Letters for the week of June 17, 2015 

Readers sound off on diversity in the arts, protest regulations, and software disputes.

Page 5 of 6

Welfare bankcards aren't associated with any specific bank, so in order for families to withdraw money without incurring ATM fees, they have to find a fee-less ATM — a rarity these days. At a regular ATM, families can expect to pay up to $4 per transaction in order to access their cash benefits. These fees quickly add up, especially when considering that an average welfare benefit to a Bay Area family is only $670 per month. Last year, Bank of America took in $3.6 million from welfare transaction fees, Chase earned $2.8 million, and Wells Fargo pocketed $2.3 million.

Collectively, Bank of America, Chase, and Wells Fargo earned $49.7 billion last year. A family on welfare in the Bay Area earns an average of $8,040 per year. Nineteen million dollars is a drop in the bucket for major banking institutions, but consider what $19 million looks like when compared to welfare benefits: Last year, major banks earned enough money off of welfare transaction fees to support the equivalent of more than 2,300 of our poorest families.

Individuals should not have to bear the burden of unnecessary bank fees when accessing their benefits, and it is disgraceful that banks are making a profit on the backs of families in need. The welfare system in California is funded by taxpayer dollars — taxpayers who are not expecting their hard-earned money to be lining the pockets of wildly profitable banks.

If banks truly cared about our communities, they would waive transaction fees for our welfare recipients. Given their billions in earnings last year, they certainly won't miss the money. The US government bailed out banks when they were at their neediest.
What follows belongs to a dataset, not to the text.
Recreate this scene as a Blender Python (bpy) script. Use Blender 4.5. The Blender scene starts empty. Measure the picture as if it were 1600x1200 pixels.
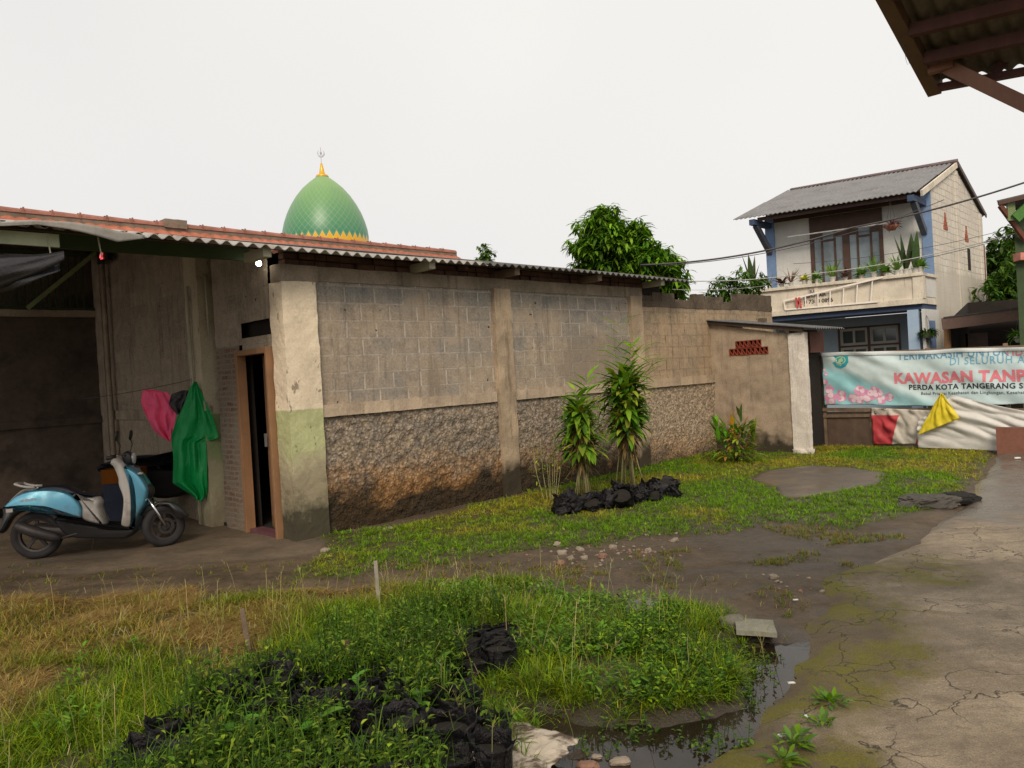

It's high time that banks extend the same consideration to California poorest families.

Anna Salomone, Albany

'A Riot Is the Language of the Unheard'

Are you in support of Black Lives Matter, stopping the war on drugs, stopping mass incarceration, and ending the prison industrial complex, but a part of you is outraged by the violence at the protests in Baltimore and Ferguson and think that nonviolence is the only way forward for African Americans living in the modern racial caste system? If that's you, I'd encourage you to first take a close look at the civil rights struggle in the Sixties and compare them to the tactics of protests today. Specifically, look at Martin Luther King's national integration struggle, the Black Panthers, Black Nationalism, the Nation of Islam, and Malcolm X's Muslim Mosque Inc. after he left the Nation of Islam.

Looking at the history, it's easy to see that the civil rights struggle was successful in large part by having these diverse yet powerful radical elements pushing the debate. Obviously, looking back on the history of America, no one could blame African Americans in the Sixties for radicalism. They were responding to a situation that was radical. Yet the same types of criticism you see today of protests in Ferguson and Baltimore were being used back then. White America accused Malcolm X of preaching hate. The hypocrisy of that is mind-blowing. These "radical" elements pushed legislators to take MLK's nonviolent radicalism way more seriously and eventually pass laws. It was either make deals with MLK or the Panthers. It was either MLKs "I have a dream" or Malcolm X's "the ballot or the bullet."

Since the Sixties, mainstream America has been trying to whitewash the legacy of the civil rights struggle by focusing on colorblindness and building up MLK's nonviolent tactics. If you didn't live through the Sixties, or don't do your own research, you may never even know who the Black Panthers and Malcolm X truly were and how their tactics influenced the entire Civil Rights Movement.

Fast-forward to today, and I'd say African Americans are in arguably as deep a problem as they were in the Sixties. If you want more info, read The New Jim Crow: Mass Incarceration in the Era of Colorblindness. In a nutshell, Michelle Alexander discusses how the War on Drugs was a racist conspiracy created by the Reagan Administration in the Eighties to create a new caste system. This was to be done without racist words because that was no longer acceptable to do out in the open. Their ultimate goal was to subjugate African Americans using the built-up resentment by White America against Black gains made in the Civil Rights Movement.

Alexander is the first to admit there has been collateral damage in the War on Drugs that cut across racial lines, but the War on Drugs disproportionately targets African Americans. Ever since, the Eighties, the US has been putting people behind bars by the millions with laws on the books enforced by the US Supreme Court. And once a person is in prison, they become part of a forgotten underclass. They are forced to check off the felon box every time they look for a job, and in some cases, lose the right to vote. This has devastated Black communities all over America for the past thirty years.